Its general cricket interest stretches beyond those surprising revelations of player shortages. Doubtless reflecting the condition of most rural grounds at the time, matches in which each side scored at least 100 were rare. Throughout the decade, only five Broughton players achieved a half century, none twice. Yet in the first half of the decade Broughton were the league’s dominant team – twice champions, runner-up once and four times winners of the league cup.

No century was scored by any league player in Tim’s research period. But in a play-off against Broughton for the championship in 1938, Carlton racked up an astounding 238. In partnership with G Hugill, who batted at number six and scored 44, last man G Swainson blasted 75 not out. Beyond recording it as a league record, the D&S report was strangely muted over the astronomical total, merely attributing it to the “dead easy” wicket – at Swainby. But, in what turned out to be their last game (until they were re-formed in 1954) Broughton managed only 94.

Though their team was ageing, and had lost key players to other clubs, Tim poses the question: “If they had been successful in the play-off, would the events of May 1939 have unfurled differently?”

The now-perceived strength of village cricket at the time was mirrored in a rule that players must live within four miles of their chosen club. Noted by Tim, the scrapping of that rule in 1962 recognised the growing necessity of recruiting further afield. But Tim records a weekend when three teams conceded their matches. Perhaps to spare their blushes, the D&S correspondent identified only the beneficiaries: “Broughton, Ingleby Cross and Seamer were presented with the points.” But his added comment hints at an endemic problem: “Some way out of this difficulty will have to be found, as it makes the league very uninteresting.”

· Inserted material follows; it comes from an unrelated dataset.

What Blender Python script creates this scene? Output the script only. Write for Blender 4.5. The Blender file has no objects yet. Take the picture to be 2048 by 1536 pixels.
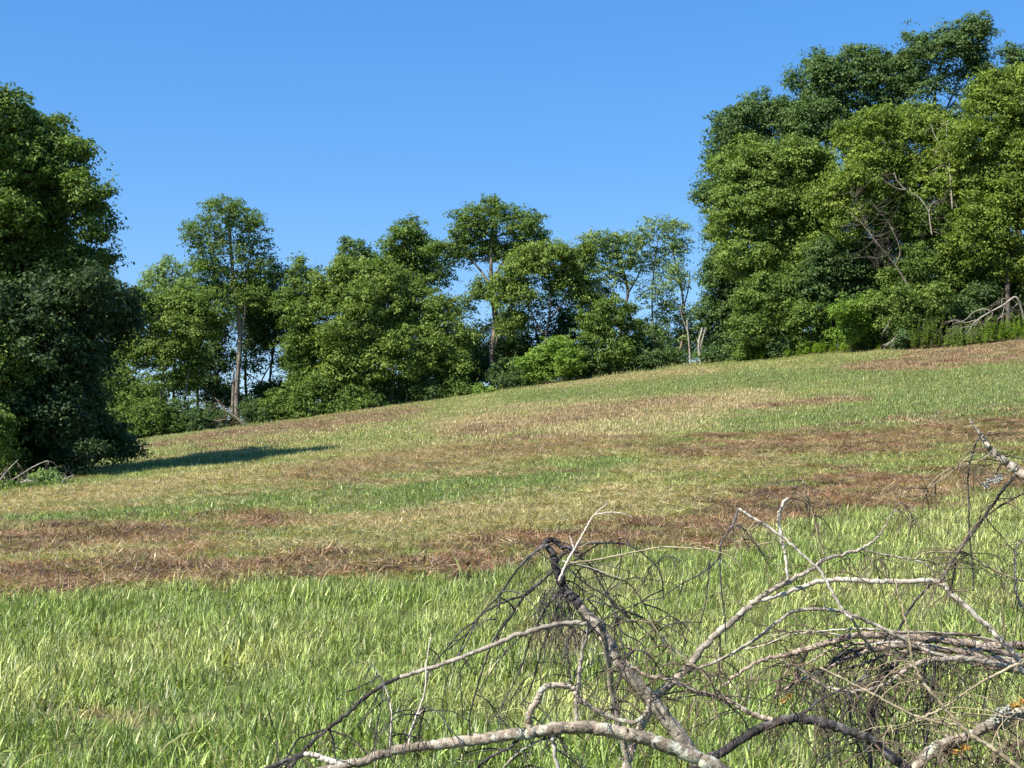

Tim is as yet unsure what to do with his research. It merits publication as a booklet and a place in official archives. From a report of the league’s cup final at Broughton in 1936 he highlights a reference to the “excellent tea produced by the ladies”. A newcomer to Broughton cricket until he began his research, he happily reports that he found “this traditional quality maintained 80 years later…a classic offering that would have rated 5* on any TripAdvisor review”.

However, drawing on “my own experience and others”, he also salutes the cricket tea as “a disappearing art throughout the land”. Raising a team isn’t village cricket’s only problem.